Analysis

There’s No Comparing Clinton’s Untruthfulness to Trump’s

Hillary Clinton will at times obfuscate the truth. Donald Trump doesn’t even know what the truth is anymore.

Hillary Clinton
American secretary of state Hillary Clinton speaks at a summit of Pacific nations in Phnom Penh, Cambodia, July 11, 2012 (State Department/William Ng)

Nicholas Kristof had a good column in this weekend’s The New York Times about the very different relationships Hillary Clinton and Donald Trump have with the truth.

Whereas the Democrat will at times obfuscate the truth, the Republican appears to have no shame and tells blatant lies even after he’s been called out on them.

Here is how Kristof puts it:

If Clinton declares that she didn’t chop down a cherry tree, that might mean that she actually used a chain saw to cut it down. Or that she ordered an aide to chop it down. As for Trump, he will insist, “I absolutely did not chop down that cherry tree,” even as he clutches the ax with which he chopped it down moments earlier on Facebook Live.

Yet others in the media treat the two presidential candidates’ distortions as if they were similar.

False equivalence

The Brookings Institution’s Thomas E. Mann warned against such false equivalence earlier this year:

Trump might be the most unqualified and temperamentally unsuited major party presidential nominee in American history, conceivably a threat to the stability of our democracy, but “voters just don’t trust Hillary.” (Conclusion: they are both untrustworthy; the sources and consequences of the public distrust for each candidate are best treated symmetrically.)

Watch this segment from Sunday’s Meet the Press for an example.
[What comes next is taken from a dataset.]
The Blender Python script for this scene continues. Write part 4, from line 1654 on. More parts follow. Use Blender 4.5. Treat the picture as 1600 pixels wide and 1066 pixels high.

The presenter, Chuck Todd, acknowledges that Clinton is far ahead of Trump in the opinion polls but cautions that the former secretary of state could be in trouble if voters decide to care more about her perceived untrustworthiness.

The fact that they don’t, and rather care more about experience and temperament, confirms my theory that trust is overrated. It matters, for sure — but a candidate’s competence and voters’ desire for either continuity or change matters more.

Clinton’s campaign knows that. It’s why they’re emphasizing her readiness for the presidency as opposed to Trump’s unfitness.